▽
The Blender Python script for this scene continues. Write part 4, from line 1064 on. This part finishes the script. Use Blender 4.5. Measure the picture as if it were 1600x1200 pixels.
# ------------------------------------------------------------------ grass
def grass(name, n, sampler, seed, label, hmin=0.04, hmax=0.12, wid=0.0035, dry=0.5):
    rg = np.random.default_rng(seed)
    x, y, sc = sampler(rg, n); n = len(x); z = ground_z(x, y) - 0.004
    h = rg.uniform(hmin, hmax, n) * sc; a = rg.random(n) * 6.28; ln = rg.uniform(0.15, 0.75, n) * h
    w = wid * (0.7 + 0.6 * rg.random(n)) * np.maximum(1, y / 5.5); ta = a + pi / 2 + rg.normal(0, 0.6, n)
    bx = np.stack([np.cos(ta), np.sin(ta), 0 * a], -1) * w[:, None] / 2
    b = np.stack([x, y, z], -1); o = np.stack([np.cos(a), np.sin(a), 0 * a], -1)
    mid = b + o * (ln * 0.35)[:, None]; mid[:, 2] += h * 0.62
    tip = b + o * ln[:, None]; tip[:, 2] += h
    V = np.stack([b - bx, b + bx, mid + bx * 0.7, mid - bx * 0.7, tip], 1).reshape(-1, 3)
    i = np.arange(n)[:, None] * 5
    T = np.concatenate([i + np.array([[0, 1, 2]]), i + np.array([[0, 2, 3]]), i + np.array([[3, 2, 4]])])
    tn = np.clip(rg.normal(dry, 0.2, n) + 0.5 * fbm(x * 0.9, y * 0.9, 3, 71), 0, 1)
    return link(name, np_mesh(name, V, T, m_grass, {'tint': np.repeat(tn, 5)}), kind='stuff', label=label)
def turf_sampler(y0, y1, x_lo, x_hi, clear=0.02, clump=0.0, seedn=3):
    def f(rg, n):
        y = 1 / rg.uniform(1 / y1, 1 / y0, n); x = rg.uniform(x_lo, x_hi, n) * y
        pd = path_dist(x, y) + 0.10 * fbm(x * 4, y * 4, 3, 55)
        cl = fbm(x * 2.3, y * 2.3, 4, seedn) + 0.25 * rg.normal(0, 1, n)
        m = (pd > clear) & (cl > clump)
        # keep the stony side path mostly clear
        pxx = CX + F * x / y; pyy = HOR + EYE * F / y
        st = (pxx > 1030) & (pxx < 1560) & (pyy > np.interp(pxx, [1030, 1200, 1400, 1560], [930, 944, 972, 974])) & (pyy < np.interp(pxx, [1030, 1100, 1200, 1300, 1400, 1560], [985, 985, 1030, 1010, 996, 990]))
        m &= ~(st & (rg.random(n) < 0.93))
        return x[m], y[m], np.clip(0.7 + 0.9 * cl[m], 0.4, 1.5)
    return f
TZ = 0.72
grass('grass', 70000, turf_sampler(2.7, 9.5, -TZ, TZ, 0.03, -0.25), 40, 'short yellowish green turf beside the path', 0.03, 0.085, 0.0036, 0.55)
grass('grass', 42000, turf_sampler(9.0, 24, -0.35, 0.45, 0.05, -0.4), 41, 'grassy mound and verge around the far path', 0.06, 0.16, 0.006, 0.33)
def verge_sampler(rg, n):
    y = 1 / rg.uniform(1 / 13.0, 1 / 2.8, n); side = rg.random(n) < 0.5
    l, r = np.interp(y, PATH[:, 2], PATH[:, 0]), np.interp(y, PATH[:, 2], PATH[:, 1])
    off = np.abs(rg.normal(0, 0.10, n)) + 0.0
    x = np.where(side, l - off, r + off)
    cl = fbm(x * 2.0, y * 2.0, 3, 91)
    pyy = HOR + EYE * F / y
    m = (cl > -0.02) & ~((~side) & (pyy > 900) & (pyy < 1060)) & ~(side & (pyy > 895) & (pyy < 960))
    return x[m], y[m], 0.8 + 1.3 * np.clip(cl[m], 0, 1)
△
Short task: Repeat the data above exactly.

Solution to the problem:
The Blender Python script for this scene continues. Write part 4, from line 1064 on. This part finishes the script. Use Blender 4.5. Measure the picture as if it were 1600x1200 pixels.
# ------------------------------------------------------------------ grass
def grass(name, n, sampler, seed, label, hmin=0.04, hmax=0.12, wid=0.0035, dry=0.5):
    rg = np.random.default_rng(seed)
    x, y, sc = sampler(rg, n); n = len(x); z = ground_z(x, y) - 0.004
    h = rg.uniform(hmin, hmax, n) * sc; a = rg.random(n) * 6.28; ln = rg.uniform(0.15, 0.75, n) * h
    w = wid * (0.7 + 0.6 * rg.random(n)) * np.maximum(1, y / 5.5); ta = a + pi / 2 + rg.normal(0, 0.6, n)
    bx = np.stack([np.cos(ta), np.sin(ta), 0 * a], -1) * w[:, None] / 2
    b = np.stack([x, y, z], -1); o = np.stack([np.cos(a), np.sin(a), 0 * a], -1)
    mid = b + o * (ln * 0.35)[:, None]; mid[:, 2] += h * 0.62
    tip = b + o * ln[:, None]; tip[:, 2] += h
    V = np.stack([b - bx, b + bx, mid + bx * 0.7, mid - bx * 0.7, tip], 1).reshape(-1, 3)
    i = np.arange(n)[:, None] * 5
    T = np.concatenate([i + np.array([[0, 1, 2]]), i + np.array([[0, 2, 3]]), i + np.array([[3, 2, 4]])])
    tn = np.clip(rg.normal(dry, 0.2, n) + 0.5 * fbm(x * 0.9, y * 0.9, 3, 71), 0, 1)
    return link(name, np_mesh(name, V, T, m_grass, {'tint': np.repeat(tn, 5)}), kind='stuff', label=label)
def turf_sampler(y0, y1, x_lo, x_hi, clear=0.02, clump=0.0, seedn=3):
    def f(rg, n):
        y = 1 / rg.uniform(1 / y1, 1 / y0, n); x = rg.uniform(x_lo, x_hi, n) * y
        pd = path_dist(x, y) + 0.10 * fbm(x * 4, y * 4, 3, 55)
        cl = fbm(x * 2.3, y * 2.3, 4, seedn) + 0.25 * rg.normal(0, 1, n)
        m = (pd > clear) & (cl > clump)
        # keep the stony side path mostly clear
        pxx = CX + F * x / y; pyy = HOR + EYE * F / y
        st = (pxx > 1030) & (pxx < 1560) & (pyy > np.interp(pxx, [1030, 1200, 1400, 1560], [930, 944, 972, 974])) & (pyy < np.interp(pxx, [1030, 1100, 1200, 1300, 1400, 1560], [985, 985, 1030, 1010, 996, 990]))
        m &= ~(st & (rg.random(n) < 0.93))
        return x[m], y[m], np.clip(0.7 + 0.9 * cl[m], 0.4, 1.5)
    return f
TZ = 0.72
grass('grass', 70000, turf_sampler(2.7, 9.5, -TZ, TZ, 0.03, -0.25), 40, 'short yellowish green turf beside the path', 0.03, 0.085, 0.0036, 0.55)
grass('grass', 42000, turf_sampler(9.0, 24, -0.35, 0.45, 0.05, -0.4), 41, 'grassy mound and verge around the far path', 0.06, 0.16, 0.006, 0.33)
def verge_sampler(rg, n):
    y = 1 / rg.uniform(1 / 13.0, 1 / 2.8, n); side = rg.random(n) < 0.5
    l, r = np.interp(y, PATH[:, 2], PATH[:, 0]), np.interp(y, PATH[:, 2], PATH[:, 1])
    off = np.abs(rg.normal(0, 0.10, n)) + 0.0
    x = np.where(side, l - off, r + off)
    cl = fbm(x * 2.0, y * 2.0, 3, 91)
    pyy = HOR + EYE * F / y
    m = (cl > -0.02) & ~((~side) & (pyy > 900) & (pyy < 1060)) & ~(side & (pyy > 895) & (pyy < 960))
    return x[m], y[m], 0.8 + 1.3 * np.clip(cl[m], 0, 1)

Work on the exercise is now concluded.